An array of apps for drivers are showing up on the market, with functions that range from DUI prevention and parking policing to valet service and coin-free payment. Our latest roundup:

GoParkIt app screenshot

The GoParkIt app helps users pay for parking by phone, and includes a car locator.

GoParkIt

GoParkIt may phase out currency, or at least pocket change, faster than BitCoin. The app lets drivers pay for their parking meters via smartphone; they can also “refill” the meter from a remote location. Simply indicate the length of time you’ll need the parking space and the app will pay for parking via your credit card information. Replete with interactive maps that show your location as well as neighboring locations, the app helps users plan how much time they’ll need to get to and from their cars. There’s even a function for those “Dude, where’s my car?” moments: Just click on the car symbol at the top right of your smartphone screen to find your vehicle.

TowIt

TowIt app screenshot

TowIt crowdsources traffic violations from citizens.

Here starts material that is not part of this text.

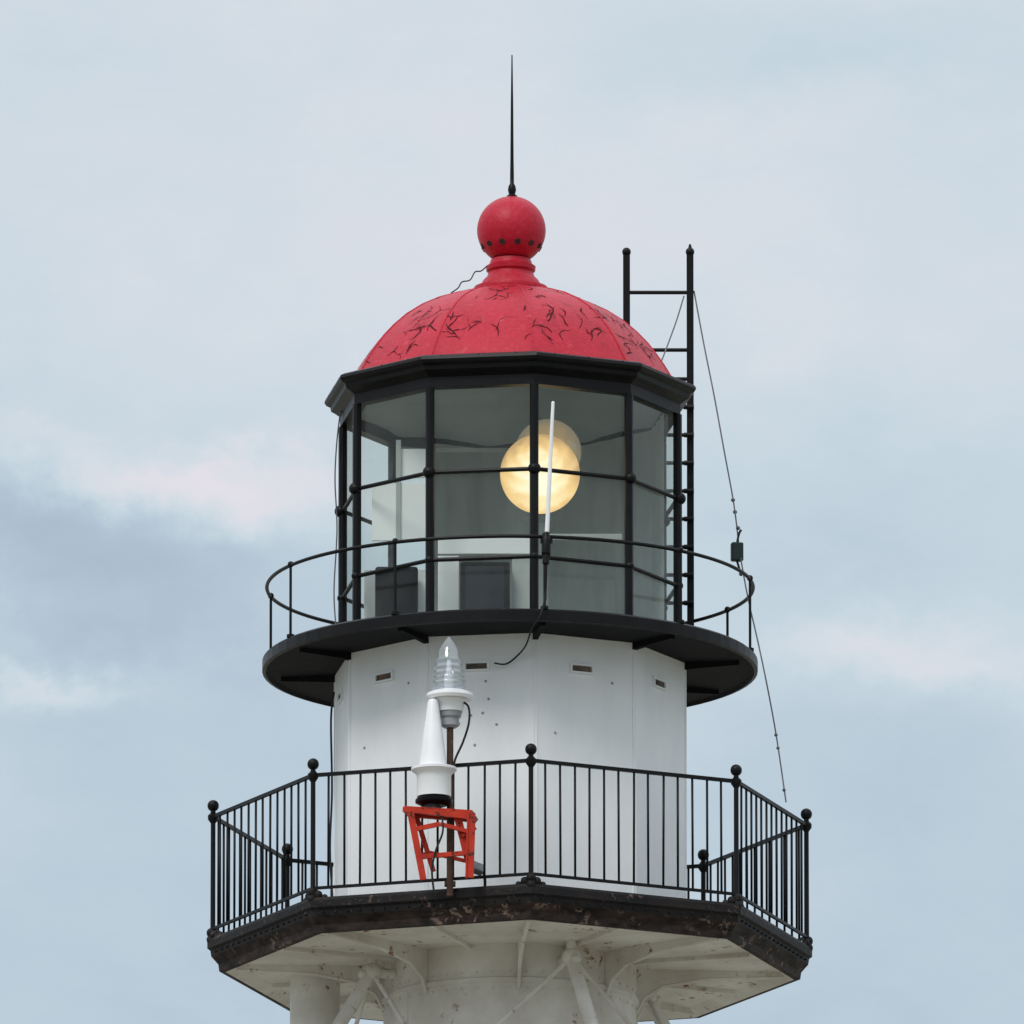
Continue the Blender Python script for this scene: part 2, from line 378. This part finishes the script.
m=MB(); m.lathe([(163*u,zfl),(1*u,zfl)],10,TH,smooth=False,caps=False)
m.obj('lantern_floor',M_ceil,lantern)
m=MB(); vs=[];fs=[]; NC=60
for i in range(NC+1):
    az=84+(213-84)*i/NC; dev=((az-TH)%36)-18
    r=158*u*math.cos(math.radians(18))/math.cos(math.radians(dev))+0.8*u*math.sin(i*1.3)
    vs+= [pol(r,az,zg_bot-4*u),pol(r,az,zg_top+6*u)]
for i in range(NC): fs.append([2*i,2*i+2,2*i+3,2*i+1])
m.add(vs,fs,0,True); m.obj('canvas_blind',M_curt,lantern)
def panel(x0,x1,y0,y1,yp,mat,nm,t=0.02):
    a=P(x0,y0,yp); b=P(x1,y1,yp); m=MB()
    m.box(((a.x+b.x)/2,a.y,(a.z+b.z)/2),(b.x-a.x,t,a.z-b.z)); return m.obj(nm,mat,lantern,bevel=0.004)
panel(372,427,483,541,-72,M_inner,'pale_board')  # board added to imitate the soft pale reflection in the left panes
panel(401,427,449,478,-70,M_inner,'pale_board')  # smaller added board, painted reflection in the same pane
panel(396,401,440,541,-74,M_curt,'lining_post')
panel(364,431,570,640,-50,M_inner,'pale_board')  # lower added board carrying on the pale reflection behind the left panes
panel(438,531,538,554,-112,M_inner,'shelf_front')
panel(438,459,556,640,-114,M_inner,'pale_board')
panel(512,531,556,640,-113,M_curt,'pale_board')
panel(541,622,534,540,-90,M_ceil,'shelf_front')
panel(436,531,448,452,60,M_ceil,'curtain_rail')
# cornice
m=MB()
m.lathe([(150*u,Z(386)),(184*u,Z(391)),(188*u,Z(393)),(189*u,Z(396)),(187*u,Z(399)),(183*u,Z(401)),(182*u,Z(405)),(177*u,Z(408)),(173*u,Z(411)),(160*u,Z(411.5))],10,TH,smooth=False,caps=False)
for k in range(30):
    az=12*k+TH+6; dev=((az-TH)%36)-18; r=187*u*math.cos(math.radians(18))/math.cos(math.radians(dev))
    m.sphere(pol(r,az,Z(393)),1.2*u,6,4)
m.obj('cornice',M_black,LH,origin=(0,0,Z(413)))
# dome
def fac(az):
    dev=((az-TH)%36)-18; f=math.cos(math.radians(18))/math.cos(math.radians(dev)); return 0.4+0.6*f
pp=[(167,388),(162,380),(156.5,371),(149.5,361),(140.5,349),(129,337),(115,325),(98,314),(79,305),(58,298),(40,293),(30,291)]
m=MB(); m.lathe([(r*u,Z(y)) for r,y in pp],120,TH,caps=False,fac=fac,smooth=True)
for k in range(10):
    az=TH+36*k
    m.tube([pol((r-0.3)*u,az,Z(y)) for r,y in pp],1.0*u,6)
arc=[0]
for i in range(1,len(pp)): arc.append(arc[-1]+math.hypot(pp[i][0]-pp[i-1][0],pp[i][1]-pp[i-1][1]))
AL=arc[-1]
def surf(az,t):
    t=min(max(t,0),AL-0.01)
    for i in range(1,len(arc)):
        if t<=arc[i]: break
    w=(t-arc[i-1])/(arc[i]-arc[i-1])
    r=pp[i-1][0]*(1-w)+pp[i][0]*w; y=pp[i-1][1]*(1-w)+pp[i][1]*w
    dr=pp[i][0]-pp[i-1][0]; dz=-(pp[i][1]-pp[i-1][1]); l=math.hypot(dr,dz)
    nr,nz=dz/l,-dr/l
    a=math.radians(az)
    nrm=Vector((math.sin(a)*nr,-math.cos(a)*nr,nz))
    return pol(r*fac(az)*u,az,Z(y))+nrm*0.45*u, nrm, r
rc=random.Random(21)
def crack(az,t,ang,length,w0,depth=0):
    n=max(4,int(length/2.2)); pts=[]
    for i in range(n+1):
        p,nr,r=surf(az,t); pts.append((p,nr))
        if r<34 or t<2 or t>AL-6: break
        if depth<2 and i>1 and rc.random()<0.13:
            crack(az,t,ang+rc.choice((-1,1))*rc.uniform(0.5,1.3),length*rc.uniform(0.25,0.55),w0*0.7,depth+1)
        ang+=rc.gauss(0,0.26); st=2.2
        az+=math.degrees(st*math.cos(ang)/max(r,30)); t+=st*math.sin(ang)
    L=len(pts)
    if L<3: return
    vs=[]
    for i,(p,nr) in enumerate(pts):
        d=(pts[min(i+1,L-1)][0]-pts[max(i-1,0)][0]).normalized(); sd=nr.cross(d).normalized()
        w=w0*(1-0.8*abs(2*i/(L-1)-0.8)/1.2)*rc.uniform(0.6,1.4)*u
        w=max(w,0.15*u); vs+=[p-sd*w*0.5,p+sd*w*0.5]
    m.add(vs,[[2*i,2*i+1,2*i+3,2*i+2] for i in range(L-1)],1)
# the lower band of the dome is foreshortened least, so spread starts evenly over height
for plate in range(10):
    for j in range(21):
        az=TH+36*plate+rc.uniform(2,34)
        t=rc.choice((rc.uniform(8,70),rc.uniform(8,70),rc.uniform(60,AL-30)))
        crack(az,t,rc.choice((1.57,1.57,1.57,1.1,2.0,0.1))+rc.gauss(0,0.25),rc.uniform(9,32),rc.uniform(0.8,1.8))
dome=m.obj('dome_roof',[M_redc,M_crack],LH,origin=(0,0,Z(388)))
m=MB()
m.lathe([(37*u,Z(295)),(38*u,Z(291)),(37*u,Z(288)),(31*u,Z(287)),(28*u,Z(281)),(24*u,Z(277)),(22.5*u,Z(273)),(24.5*u,Z(271)),(25*u,Z(267)),(22*u,Z(265)),(20*u,Z(260))],40,cx=0.8*u,caps=False)
m.obj('ball_neck',M_red,dome)
m=MB(); cb=Vector((1.4*u,0,Z(230.5))); m.sphere(cb,34.5*u,40,28)
for k in range(12):
    a=math.radians(k*30+12); l=math.radians(-31)
    d=Vector((math.sin(a)*math.cos(l),-math.cos(a)*math.cos(l),math.sin(l)))
    q=cb+d*34.2*u
    m.tube([q-d*1*u,q+d*0.9*u],3.0*u,12,mat=1,smooth=False)
m.obj('ventilator_ball',[M_red,M_dark],dome)
m=MB(); zz0=Z(197)
m.lathe([(5.5*u,zz0-2*u),(5.5*u,zz0+1*u),(3.2*u,zz0+3*u),(4.2*u,zz0+7*u),(3.6*u,zz0+11*u),(2.0*u,zz0+14*u),(2.0*u,zz0+22*u),(1.7*u,zz0+40*u),(1.3*u,zz0+95*u),(0.6*u,Z(55))],12,0,2.0*u,0)
m.obj('lightning_rod',M_black,dome)
# ladder
LY=155
m=MB()
for x,yt in ((626.5,252),(690,252)):
    p=P(x,yt,LY); m.beam(Vector((p.x,p.y,z1+0.01)),p,5.5*u,7*u,(0,1,0))
    m.sphere(p,4.6*u,10,8)
    if x>650: m.tube([p,p+Vector((0,0,8*u))],[3*u,1*u],8)
for y in [292.5,350]+[379+28*i for i in range(11)]:
    a=P(626.5,y,LY);b=P(690,y,LY); m.tube([a,b],2.0*u,8)
    if y>400: m.tube([P(684,y,LY-8),P(694,y,LY-8)],2.6*u,8)
m.obj('roof_ladder',M_black,LH)
# tower shaft
m=MB()
zs=ztop-26*u
m.lathe([(126*u,0),(126*u,zs)],48)
for yy in (-36,-150,-400,-700,-1000,-1500,-2000,-2600,-3200,-4000):
    m.lathe([(126*u,zs+yy*u-3*u),(128.5*u,zs+yy*u-2*u),(128.5*u,zs+yy*u+2*u),(126*u,zs+yy*u+3*u)],48,caps=False)
for k in range(48):
    for dz in (-28,-44):
        m.sphere(pol(126.5*u,k*7.5,zs+dz*u),1.3*u,6,4)
m.obj('stair_cylinder',M_soff,LH,origin=(0,0,0))
for az in (-66,24,114,204):
    m=MB()
    top=pol(150*u,az,zs-16*u); mid=pol(222*u,az,zs-130*u); bot=pol(5.2,az,0)
    m.tube([top,mid],6.8*u,12); m.tube([mid,bot],[9*u,14*u],14)
    m.sphere(top,10*u,16,12); m.tube([top,pol(150*u,az,zs)],5.5*u,10); m.tube([top,pol(126*u,az,zs-16*u)],5*u,10)
    for sg in (-1,1):
        m.tube([top,pol(180*u,az+sg*38,zs-120*u)],2.2*u,8)
        m.sphere(top+Vector((0,0,-3*u))+pol(10*u,az,0)*1,5*u,10,8)
    m.lathe([(0.5,0),(0.5,0.25),(0.3,0.35)],20,0,bot.x,bot.y)
    m.obj('support_leg',M_soff,LH)
b=P(315,985,30); m=MB(); m.lathe([(25*u,0),(25*u,zs)],28,0,b.x,b.y); m.obj('service_column',M_soff,LH)

# ---------------- things ----------------
c0=P(540,476,-10)
B=empty('rotating_beacon',(c0.x,c0.y,zfl),'lit rotating beacon with round amber lens and added halo disc inside the glazed lantern','beacon')
dv=Vector((0.04,-0.98,-0.18)).normalized()
def lens(px,py,yp,r,mat,nm):
    c=P(px,py,yp); m=MB()
    prof=[(0,1.0),(0.25,0.97),(0.5,0.87),(0.75,0.68),(0.92,0.42),(1.0,0.0)]
    m.tube([c+dv*(h*0.30*r*u) for q,h in prof],[max(q,0.002)*r*u for q,h in prof],48)
    return m.obj(nm,mat,B,origin=c)
cc=P(540,474,-10); m=MB()
m.tube([cc-dv*58*u,cc-dv*52*u,cc-dv*0*u,cc+dv*1.5*u],[24*u,36*u,39.9*u,39.9*u],40)
m.obj('lamp_housing',M_brass,B)
lens(540,474,-12,40,M_lens,'lens')
cc=P(549,452,-3); m=MB(); m.tube([cc-dv*40*u,cc-dv*34*u,cc-dv*1*u],[20*u,30*u,33*u],36); m.obj('lamp_housing',M_curt,B)  # backing for the added halo disc, not a second lamp
lens(548,452,-4,33,M_halo,'lens')  # glowing disc added as the lit lens's halo, not a real second lens
m=MB(); q=P(540,520,15)
m.lathe([(20*u,zfl),(20*u,z1+12*u),(9*u,z1+16*u),(8*u,q.z-4*u),(20*u,q.z)],24,0,q.x,q.y)
m.obj('pedestal',M_curt,B)
for (xa,xb,ya,yb,yp,lab) in ((375,418,566,616,-76,'black equipment cabinet with rounded corners behind the lantern glass'),(460,510,561,616,-134,'black equipment cabinet with blue-grey face behind lantern glass')):
    a=P(xa,ya,yp); b=P(xb,ya,yp); w=b.x-a.x; zb0=zfl+0.002; h=a.z-zb0
    e=empty('equipment_cabinet',((a.x+b.x)/2,a.y+0.07,zb0),lab,'cabinet')
    m=MB(); m.box(((a.x+b.x)/2,a.y+0.07,zb0+h/2),(w,0.14,h)); m.obj('cabinet_body',M_box,e,bevel=3*u)
    m=MB(); m.box(((a.x+b.x)/2,a.y-0.006,zb0+h*0.55),(w*0.78,0.01,h*0.72)); m.obj('cabinet_door',M_boxs if xa>430 else M_box,e,bevel=0.003)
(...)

TowIt allows app users to report parking violations and dangerous driving as it unfolds, in realtime by snapping photos and verifying the misbehaving driver’s license plate number. Relying on crowdsourced data provided from users globally, the app claims to reduce traffic congestion, pollution and collisions.

Canadian founders Michael McArthur and Gregory Meloche are aiming to involve local government, law enforcement and towing companies, and say that it is a pro-safety, and not anti-vehicle, app. “This is not an anti-car movement by any means. I know it may seem that way to the public. I’m downtown cyclist, and I really don’t care what they think,” McArthur told The Toronto Star. “We are trying to solve a problem that impacts tens of thousands, if not hundreds of thousands of people in our city, every day.”

BluCar

BluCar, an app available in Denver, is essentially Uber for valet parking. App users can drop a pin on a parking map to call a uniformed parking attendant over, who will park your vehicle in a secure parking lot within three of the city’s given hotspots. When you’re ready to depart you can use the app to alert the valet, who will return the car within 10 minutes. The cost is about the same as valet parking, plus a $5 surcharge, which, as CBS points out, is about $17 in downtown Denver. “It’s not valet and it’s not lot parking,” developer Michael Dee tells CBS. “It’s what we call on-demand parking.”

Paid for by participating attorneys, Duey Dialer connects drivers with legal representation when they are pulled over or stopped at a DUI checkpoint. Just press a button and your conversation with the cops will be recorded and automatically sent to a lawyer via both text and email. The information includes “where you were, ‘cause obviously where you were may not be where you live; who you are; where you live; your contact information and then all the recording that took place,” app developer Daniel Delgado told Fox News. “If within 45 minutes you have not stopped it, it presumes you no longer have access to that device and therefore it will send the information automatically.”

Delgado claims the app doesn’t encourage drunk driving, but instead protects drivers’ rights. “Instead of someone having to look and search who’s a DUI attorney, especially at that moment where you’re most vulnerable, you’re most concerned and what do you do to protect your rights that process is just automated for you,” Delgado said.